Adulazione e loop dopaminico: la dipendenza dai “like”
Ne è conferma il fatto che, sul piano neurologico, l’adulazione può avere un effetto simile a una sostanza psicoattiva, in particolare per coloro che sono vulnerabili a ricompense rapide, come i “like” sui social media. La dopamina, un neurotrasmettitore legato alla ricompensa e al piacere, gioca un ruolo cruciale: ogni interazione positiva – un commento lusinghiero, un apprezzamento – ne attiva il rilascio, creando una sensazione di soddisfazione temporanea:
La dopamina è un neurotrasmettitore fondamentale per i sistemi di ricompensa del cervello. Ricerche condotte da studiosi come Schultz (1998) e Berridge & Robinson (1998) hanno evidenziato come la dopamina rafforzi i comportamenti che portano piacere e soddisfazione. Ogni volta che riceviamo nuove informazioni, specialmente in un formato rapido e facilmente digeribile, il nostro cervello rilascia dopamina, generando una sensazione di piacere che ci spinge a cercare ulteriori stimoli simili (Fonte).
Le persone che sviluppano una dipendenza da questa gratificazione possono finire intrappolate in un ciclo compulsivo, per cui pubblicano contenuti, attendono l’adulazione sotto forma di interazioni positive e ne cercano costantemente di più per replicare la sensazione di piacere. Questo fenomeno, noto come “dopamine loop“, è particolarmente diffuso tra gli utenti assidui dei social media, che legano la propria autostima alle metriche di engagement:
La condizione dell’always on, questa iperconnessione, ci sta facendo progressivamente regredire. Questo si sta verificando in due macroaree: la capacità di concentrarsi e il quoziente intellettivo. Stiamo assistendo a quello che è stato definito “effetto Flynn capovolto”. Per “effetto Flynn” s’intende l’aumento del quoziente intellettivo medio della popolazione nel corso degli anni e questa tendenza si è verificata fino agli anni duemila, quando abbiamo assistito ad una brusca inversione di tendenza, la quale ha dato luogo, appunto, ad un “effetto Flynn capovolto”. [...] La continua connessione a cui siamo esposti diminuisce la nostra capacità di elaborare pensieri critici, di concentrarci, di dialogare faccia a faccia e inoltre influisce negativamente sulla nostra memoria [Fonte].

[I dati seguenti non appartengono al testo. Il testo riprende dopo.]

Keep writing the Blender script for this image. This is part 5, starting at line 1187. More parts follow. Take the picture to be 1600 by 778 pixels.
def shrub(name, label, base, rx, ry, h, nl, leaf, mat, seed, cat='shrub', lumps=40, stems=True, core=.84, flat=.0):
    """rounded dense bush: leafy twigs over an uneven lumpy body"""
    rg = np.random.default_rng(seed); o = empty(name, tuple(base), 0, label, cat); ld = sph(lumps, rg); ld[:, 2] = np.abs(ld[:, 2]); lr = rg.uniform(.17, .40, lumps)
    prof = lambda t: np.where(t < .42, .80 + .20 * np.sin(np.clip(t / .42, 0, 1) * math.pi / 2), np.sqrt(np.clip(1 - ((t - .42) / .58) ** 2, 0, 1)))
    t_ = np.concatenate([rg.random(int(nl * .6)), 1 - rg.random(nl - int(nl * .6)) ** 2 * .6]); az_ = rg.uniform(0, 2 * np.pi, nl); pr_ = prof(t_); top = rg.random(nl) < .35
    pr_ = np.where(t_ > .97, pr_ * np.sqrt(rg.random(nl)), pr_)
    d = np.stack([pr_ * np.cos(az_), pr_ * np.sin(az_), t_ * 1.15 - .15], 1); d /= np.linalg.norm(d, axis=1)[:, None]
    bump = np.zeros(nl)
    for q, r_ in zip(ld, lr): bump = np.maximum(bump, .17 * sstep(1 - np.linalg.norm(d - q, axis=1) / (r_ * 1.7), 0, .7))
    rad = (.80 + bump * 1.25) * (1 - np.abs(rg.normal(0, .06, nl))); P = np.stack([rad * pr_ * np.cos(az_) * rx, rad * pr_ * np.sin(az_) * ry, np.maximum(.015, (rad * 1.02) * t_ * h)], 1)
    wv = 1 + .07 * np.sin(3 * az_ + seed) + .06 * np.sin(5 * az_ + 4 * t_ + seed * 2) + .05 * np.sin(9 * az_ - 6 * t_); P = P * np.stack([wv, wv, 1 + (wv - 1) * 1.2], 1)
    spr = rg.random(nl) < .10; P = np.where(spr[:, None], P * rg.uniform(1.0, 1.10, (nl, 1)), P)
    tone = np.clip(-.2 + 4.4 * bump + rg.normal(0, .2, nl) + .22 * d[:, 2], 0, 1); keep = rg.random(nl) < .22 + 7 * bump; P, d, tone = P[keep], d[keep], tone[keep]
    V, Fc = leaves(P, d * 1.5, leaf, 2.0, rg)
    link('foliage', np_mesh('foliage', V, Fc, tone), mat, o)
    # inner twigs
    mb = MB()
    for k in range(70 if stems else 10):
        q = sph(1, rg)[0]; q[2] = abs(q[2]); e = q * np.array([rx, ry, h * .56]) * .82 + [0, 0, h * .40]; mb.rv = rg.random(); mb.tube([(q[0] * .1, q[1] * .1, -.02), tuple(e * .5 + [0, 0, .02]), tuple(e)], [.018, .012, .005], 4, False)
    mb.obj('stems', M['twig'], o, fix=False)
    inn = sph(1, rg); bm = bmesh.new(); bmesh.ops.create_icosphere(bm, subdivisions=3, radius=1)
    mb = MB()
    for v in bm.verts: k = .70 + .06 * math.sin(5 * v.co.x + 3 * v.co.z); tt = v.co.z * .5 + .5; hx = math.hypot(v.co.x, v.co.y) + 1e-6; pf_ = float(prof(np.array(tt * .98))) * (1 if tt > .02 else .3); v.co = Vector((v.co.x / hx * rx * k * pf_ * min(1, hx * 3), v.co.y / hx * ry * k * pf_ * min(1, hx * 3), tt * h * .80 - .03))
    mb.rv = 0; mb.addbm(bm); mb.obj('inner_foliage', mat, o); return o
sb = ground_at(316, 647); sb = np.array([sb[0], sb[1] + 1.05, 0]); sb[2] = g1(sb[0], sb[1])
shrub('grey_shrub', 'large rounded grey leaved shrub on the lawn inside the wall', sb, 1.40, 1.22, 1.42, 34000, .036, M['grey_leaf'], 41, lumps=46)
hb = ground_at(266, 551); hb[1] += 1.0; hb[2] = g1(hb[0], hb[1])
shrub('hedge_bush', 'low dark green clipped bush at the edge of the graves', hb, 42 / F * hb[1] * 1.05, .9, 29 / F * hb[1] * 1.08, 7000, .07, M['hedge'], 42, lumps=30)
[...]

Le conseguenze sociali e psicologiche dell’adulazione: la società senza valori di Zygmunt Bauman
L’adulazione – nella sua forma moderna (e post-moderna) e nei suoi legami con il narcisismo, la dipendenza emotiva e l’anti-autenticità – trova un contesto ideale nella società liquida descritta da Bauman; una società destrutturata in relazioni fragili, identità mutevoli e in un incessante, quasi patologico, bisogno di riconoscimento. La lusinga strategica è terreno fertile per l’erosione dell’autenticità, e per lo sfaldamento di un’identità individuale che non ha più un nucleo solido e ben definito, ma un “progetto” in continua trasformazione. L’adulazione è una forma di negoziazione identitaria, e alimenta una dinamica in cui la fragilità delle relazioni e dell’identità si perpetua, in un circolo vizioso in cui chi adula cerca di inserirsi in reti relazionali che garantiscano visibilità o vantaggi, mentre chi riceve l’adulazione utilizza questa conferma esterna per rafforzare un senso di sé spesso fragile e precario. Nella modernità liquida l’identità non è più un “dato”, ma un “compito” continuamente sottoposto a revisione, e l’elogio strategico (banalmente il like a un post e il commento che amplificano il gradimento in modo volontario e falso) diventano il lubrificante che facilita, ma al tempo stesso corrode, questa incessante costruzione del sé.
Cosa dobbiamo fare? Scegliere di non aderire a queste dinamiche, riscoprendo, come direbbero Dante e San Tommaso, la sacralità del linguaggio e la purezza delle intenzioni.